(OBJECTIVE):
Print all the records exactly, please.

(LISTED ENTRIES):
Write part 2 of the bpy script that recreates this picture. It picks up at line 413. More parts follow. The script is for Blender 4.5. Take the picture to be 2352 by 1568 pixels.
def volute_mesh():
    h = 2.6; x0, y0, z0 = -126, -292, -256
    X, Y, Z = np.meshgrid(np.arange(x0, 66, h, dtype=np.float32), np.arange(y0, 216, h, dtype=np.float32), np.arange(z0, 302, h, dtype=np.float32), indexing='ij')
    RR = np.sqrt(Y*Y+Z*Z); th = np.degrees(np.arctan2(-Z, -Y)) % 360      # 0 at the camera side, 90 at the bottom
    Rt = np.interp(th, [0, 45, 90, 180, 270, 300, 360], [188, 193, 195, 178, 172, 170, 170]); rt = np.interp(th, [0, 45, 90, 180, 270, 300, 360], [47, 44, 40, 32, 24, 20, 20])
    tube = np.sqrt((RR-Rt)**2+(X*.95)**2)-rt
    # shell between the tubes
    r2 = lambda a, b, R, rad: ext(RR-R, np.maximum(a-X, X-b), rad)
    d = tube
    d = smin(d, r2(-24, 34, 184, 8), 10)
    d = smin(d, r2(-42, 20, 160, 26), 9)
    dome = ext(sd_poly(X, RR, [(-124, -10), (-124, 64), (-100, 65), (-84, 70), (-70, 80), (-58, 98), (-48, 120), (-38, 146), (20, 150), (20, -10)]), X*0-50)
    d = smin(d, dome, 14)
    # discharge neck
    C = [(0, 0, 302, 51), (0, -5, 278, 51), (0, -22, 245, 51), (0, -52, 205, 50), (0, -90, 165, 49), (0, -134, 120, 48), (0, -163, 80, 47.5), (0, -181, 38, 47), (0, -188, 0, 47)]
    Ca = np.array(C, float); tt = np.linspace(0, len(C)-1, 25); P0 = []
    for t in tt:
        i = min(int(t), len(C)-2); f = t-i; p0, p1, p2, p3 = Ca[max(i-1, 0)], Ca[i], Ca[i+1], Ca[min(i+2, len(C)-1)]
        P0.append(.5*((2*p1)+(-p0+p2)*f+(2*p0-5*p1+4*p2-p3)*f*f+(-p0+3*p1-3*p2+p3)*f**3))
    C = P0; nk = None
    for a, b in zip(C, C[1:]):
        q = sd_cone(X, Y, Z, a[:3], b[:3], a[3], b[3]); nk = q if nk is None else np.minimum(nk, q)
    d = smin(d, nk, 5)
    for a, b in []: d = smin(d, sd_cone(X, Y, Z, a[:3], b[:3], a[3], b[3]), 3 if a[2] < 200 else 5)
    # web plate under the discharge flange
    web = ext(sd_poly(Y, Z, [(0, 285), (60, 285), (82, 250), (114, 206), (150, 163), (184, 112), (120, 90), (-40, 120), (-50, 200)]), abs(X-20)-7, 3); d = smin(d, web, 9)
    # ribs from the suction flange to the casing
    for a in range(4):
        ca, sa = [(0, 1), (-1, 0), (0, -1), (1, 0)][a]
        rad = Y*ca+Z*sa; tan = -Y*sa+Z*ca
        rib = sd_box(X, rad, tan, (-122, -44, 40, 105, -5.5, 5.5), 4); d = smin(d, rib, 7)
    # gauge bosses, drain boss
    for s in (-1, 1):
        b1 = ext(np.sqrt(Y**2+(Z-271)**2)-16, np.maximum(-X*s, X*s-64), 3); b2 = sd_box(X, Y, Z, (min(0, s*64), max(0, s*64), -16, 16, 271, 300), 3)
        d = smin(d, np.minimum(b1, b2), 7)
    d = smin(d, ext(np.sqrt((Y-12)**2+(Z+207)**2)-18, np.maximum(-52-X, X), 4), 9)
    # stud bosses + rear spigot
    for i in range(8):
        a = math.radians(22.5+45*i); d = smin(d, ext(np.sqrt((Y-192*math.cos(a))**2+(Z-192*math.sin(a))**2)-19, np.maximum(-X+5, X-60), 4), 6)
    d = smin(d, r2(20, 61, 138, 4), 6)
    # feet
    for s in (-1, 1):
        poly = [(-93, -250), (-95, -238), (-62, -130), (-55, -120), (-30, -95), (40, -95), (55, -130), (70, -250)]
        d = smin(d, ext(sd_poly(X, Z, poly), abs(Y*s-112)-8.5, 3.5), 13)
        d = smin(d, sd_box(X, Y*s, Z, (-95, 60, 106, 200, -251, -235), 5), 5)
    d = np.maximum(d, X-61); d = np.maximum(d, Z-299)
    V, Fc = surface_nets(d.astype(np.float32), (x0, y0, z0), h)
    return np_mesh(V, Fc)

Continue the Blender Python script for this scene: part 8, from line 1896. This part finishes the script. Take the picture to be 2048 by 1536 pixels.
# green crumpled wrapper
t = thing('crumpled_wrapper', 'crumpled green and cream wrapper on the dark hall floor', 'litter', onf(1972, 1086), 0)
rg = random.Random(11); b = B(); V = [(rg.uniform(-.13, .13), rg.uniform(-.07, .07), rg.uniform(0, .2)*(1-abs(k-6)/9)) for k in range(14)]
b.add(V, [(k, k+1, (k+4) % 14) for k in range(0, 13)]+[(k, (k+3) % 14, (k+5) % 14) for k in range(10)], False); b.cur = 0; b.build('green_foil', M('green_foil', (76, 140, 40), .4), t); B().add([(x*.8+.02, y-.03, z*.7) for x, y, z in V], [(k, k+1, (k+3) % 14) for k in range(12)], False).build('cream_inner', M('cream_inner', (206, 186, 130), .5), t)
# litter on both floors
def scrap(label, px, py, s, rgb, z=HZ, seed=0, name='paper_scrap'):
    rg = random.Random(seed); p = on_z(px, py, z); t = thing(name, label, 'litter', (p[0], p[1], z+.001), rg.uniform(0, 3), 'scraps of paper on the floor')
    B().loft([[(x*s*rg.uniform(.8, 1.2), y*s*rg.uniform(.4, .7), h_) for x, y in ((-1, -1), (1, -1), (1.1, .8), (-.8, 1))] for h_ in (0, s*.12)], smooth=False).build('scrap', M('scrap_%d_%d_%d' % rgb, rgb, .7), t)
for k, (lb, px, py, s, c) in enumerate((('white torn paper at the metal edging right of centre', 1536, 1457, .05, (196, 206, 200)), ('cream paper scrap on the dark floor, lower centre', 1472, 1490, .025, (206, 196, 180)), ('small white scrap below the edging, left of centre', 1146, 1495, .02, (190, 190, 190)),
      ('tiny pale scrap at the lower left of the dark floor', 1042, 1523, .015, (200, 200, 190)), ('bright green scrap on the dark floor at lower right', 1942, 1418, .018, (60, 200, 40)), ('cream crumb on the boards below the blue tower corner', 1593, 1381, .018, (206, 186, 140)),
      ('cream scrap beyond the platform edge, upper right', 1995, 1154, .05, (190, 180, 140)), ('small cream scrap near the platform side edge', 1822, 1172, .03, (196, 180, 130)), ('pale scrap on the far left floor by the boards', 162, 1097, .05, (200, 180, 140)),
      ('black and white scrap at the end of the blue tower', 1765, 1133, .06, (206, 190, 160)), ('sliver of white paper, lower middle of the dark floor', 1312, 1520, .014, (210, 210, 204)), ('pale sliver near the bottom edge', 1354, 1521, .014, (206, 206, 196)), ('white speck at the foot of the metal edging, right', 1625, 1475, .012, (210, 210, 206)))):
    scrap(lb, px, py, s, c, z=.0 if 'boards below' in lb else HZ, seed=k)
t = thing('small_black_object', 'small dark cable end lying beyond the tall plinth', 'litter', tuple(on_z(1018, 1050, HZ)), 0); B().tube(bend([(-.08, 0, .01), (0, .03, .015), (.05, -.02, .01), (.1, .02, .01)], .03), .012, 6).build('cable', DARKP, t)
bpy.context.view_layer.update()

(FINAL ANSWER):
Write part 2 of the bpy script that recreates this picture. It picks up at line 413. More parts follow. The script is for Blender 4.5. Take the picture to be 2352 by 1568 pixels.
def volute_mesh():
    h = 2.6; x0, y0, z0 = -126, -292, -256
    X, Y, Z = np.meshgrid(np.arange(x0, 66, h, dtype=np.float32), np.arange(y0, 216, h, dtype=np.float32), np.arange(z0, 302, h, dtype=np.float32), indexing='ij')
    RR = np.sqrt(Y*Y+Z*Z); th = np.degrees(np.arctan2(-Z, -Y)) % 360      # 0 at the camera side, 90 at the bottom
    Rt = np.interp(th, [0, 45, 90, 180, 270, 300, 360], [188, 193, 195, 178, 172, 170, 170]); rt = np.interp(th, [0, 45, 90, 180, 270, 300, 360], [47, 44, 40, 32, 24, 20, 20])
    tube = np.sqrt((RR-Rt)**2+(X*.95)**2)-rt
    # shell between the tubes
    r2 = lambda a, b, R, rad: ext(RR-R, np.maximum(a-X, X-b), rad)
    d = tube
    d = smin(d, r2(-24, 34, 184, 8), 10)
    d = smin(d, r2(-42, 20, 160, 26), 9)
    dome = ext(sd_poly(X, RR, [(-124, -10), (-124, 64), (-100, 65), (-84, 70), (-70, 80), (-58, 98), (-48, 120), (-38, 146), (20, 150), (20, -10)]), X*0-50)
    d = smin(d, dome, 14)
    # discharge neck
    C = [(0, 0, 302, 51), (0, -5, 278, 51), (0, -22, 245, 51), (0, -52, 205, 50), (0, -90, 165, 49), (0, -134, 120, 48), (0, -163, 80, 47.5), (0, -181, 38, 47), (0, -188, 0, 47)]
    Ca = np.array(C, float); tt = np.linspace(0, len(C)-1, 25); P0 = []
    for t in tt:
        i = min(int(t), len(C)-2); f = t-i; p0, p1, p2, p3 = Ca[max(i-1, 0)], Ca[i], Ca[i+1], Ca[min(i+2, len(C)-1)]
        P0.append(.5*((2*p1)+(-p0+p2)*f+(2*p0-5*p1+4*p2-p3)*f*f+(-p0+3*p1-3*p2+p3)*f**3))
    C = P0; nk = None
    for a, b in zip(C, C[1:]):
        q = sd_cone(X, Y, Z, a[:3], b[:3], a[3], b[3]); nk = q if nk is None else np.minimum(nk, q)
    d = smin(d, nk, 5)
    for a, b in []: d = smin(d, sd_cone(X, Y, Z, a[:3], b[:3], a[3], b[3]), 3 if a[2] < 200 else 5)
    # web plate under the discharge flange
    web = ext(sd_poly(Y, Z, [(0, 285), (60, 285), (82, 250), (114, 206), (150, 163), (184, 112), (120, 90), (-40, 120), (-50, 200)]), abs(X-20)-7, 3); d = smin(d, web, 9)
    # ribs from the suction flange to the casing
    for a in range(4):
        ca, sa = [(0, 1), (-1, 0), (0, -1), (1, 0)][a]
        rad = Y*ca+Z*sa; tan = -Y*sa+Z*ca
        rib = sd_box(X, rad, tan, (-122, -44, 40, 105, -5.5, 5.5), 4); d = smin(d, rib, 7)
    # gauge bosses, drain boss
    for s in (-1, 1):
        b1 = ext(np.sqrt(Y**2+(Z-271)**2)-16, np.maximum(-X*s, X*s-64), 3); b2 = sd_box(X, Y, Z, (min(0, s*64), max(0, s*64), -16, 16, 271, 300), 3)
        d = smin(d, np.minimum(b1, b2), 7)
    d = smin(d, ext(np.sqrt((Y-12)**2+(Z+207)**2)-18, np.maximum(-52-X, X), 4), 9)
    # stud bosses + rear spigot
    for i in range(8):
        a = math.radians(22.5+45*i); d = smin(d, ext(np.sqrt((Y-192*math.cos(a))**2+(Z-192*math.sin(a))**2)-19, np.maximum(-X+5, X-60), 4), 6)
    d = smin(d, r2(20, 61, 138, 4), 6)
    # feet
    for s in (-1, 1):
        poly = [(-93, -250), (-95, -238), (-62, -130), (-55, -120), (-30, -95), (40, -95), (55, -130), (70, -250)]
        d = smin(d, ext(sd_poly(X, Z, poly), abs(Y*s-112)-8.5, 3.5), 13)
        d = smin(d, sd_box(X, Y*s, Z, (-95, 60, 106, 200, -251, -235), 5), 5)
    d = np.maximum(d, X-61); d = np.maximum(d, Z-299)
    V, Fc = surface_nets(d.astype(np.float32), (x0, y0, z0), h)
    return np_mesh(V, Fc)

Continue the Blender Python script for this scene: part 8, from line 1896. This part finishes the script. Take the picture to be 2048 by 1536 pixels.
# green crumpled wrapper
t = thing('crumpled_wrapper', 'crumpled green and cream wrapper on the dark hall floor', 'litter', onf(1972, 1086), 0)
rg = random.Random(11); b = B(); V = [(rg.uniform(-.13, .13), rg.uniform(-.07, .07), rg.uniform(0, .2)*(1-abs(k-6)/9)) for k in range(14)]
b.add(V, [(k, k+1, (k+4) % 14) for k in range(0, 13)]+[(k, (k+3) % 14, (k+5) % 14) for k in range(10)], False); b.cur = 0; b.build('green_foil', M('green_foil', (76, 140, 40), .4), t); B().add([(x*.8+.02, y-.03, z*.7) for x, y, z in V], [(k, k+1, (k+3) % 14) for k in range(12)], False).build('cream_inner', M('cream_inner', (206, 186, 130), .5), t)
# litter on both floors
def scrap(label, px, py, s, rgb, z=HZ, seed=0, name='paper_scrap'):
    rg = random.Random(seed); p = on_z(px, py, z); t = thing(name, label, 'litter', (p[0], p[1], z+.001), rg.uniform(0, 3), 'scraps of paper on the floor')
    B().loft([[(x*s*rg.uniform(.8, 1.2), y*s*rg.uniform(.4, .7), h_) for x, y in ((-1, -1), (1, -1), (1.1, .8), (-.8, 1))] for h_ in (0, s*.12)], smooth=False).build('scrap', M('scrap_%d_%d_%d' % rgb, rgb, .7), t)
for k, (lb, px, py, s, c) in enumerate((('white torn paper at the metal edging right of centre', 1536, 1457, .05, (196, 206, 200)), ('cream paper scrap on the dark floor, lower centre', 1472, 1490, .025, (206, 196, 180)), ('small white scrap below the edging, left of centre', 1146, 1495, .02, (190, 190, 190)),
      ('tiny pale scrap at the lower left of the dark floor', 1042, 1523, .015, (200, 200, 190)), ('bright green scrap on the dark floor at lower right', 1942, 1418, .018, (60, 200, 40)), ('cream crumb on the boards below the blue tower corner', 1593, 1381, .018, (206, 186, 140)),
      ('cream scrap beyond the platform edge, upper right', 1995, 1154, .05, (190, 180, 140)), ('small cream scrap near the platform side edge', 1822, 1172, .03, (196, 180, 130)), ('pale scrap on the far left floor by the boards', 162, 1097, .05, (200, 180, 140)),
      ('black and white scrap at the end of the blue tower', 1765, 1133, .06, (206, 190, 160)), ('sliver of white paper, lower middle of the dark floor', 1312, 1520, .014, (210, 210, 204)), ('pale sliver near the bottom edge', 1354, 1521, .014, (206, 206, 196)), ('white speck at the foot of the metal edging, right', 1625, 1475, .012, (210, 210, 206)))):
    scrap(lb, px, py, s, c, z=.0 if 'boards below' in lb else HZ, seed=k)
t = thing('small_black_object', 'small dark cable end lying beyond the tall plinth', 'litter', tuple(on_z(1018, 1050, HZ)), 0); B().tube(bend([(-.08, 0, .01), (0, .03, .015), (.05, -.02, .01), (.1, .02, .01)], .03), .012, 6).build('cable', DARKP, t)
bpy.context.view_layer.update()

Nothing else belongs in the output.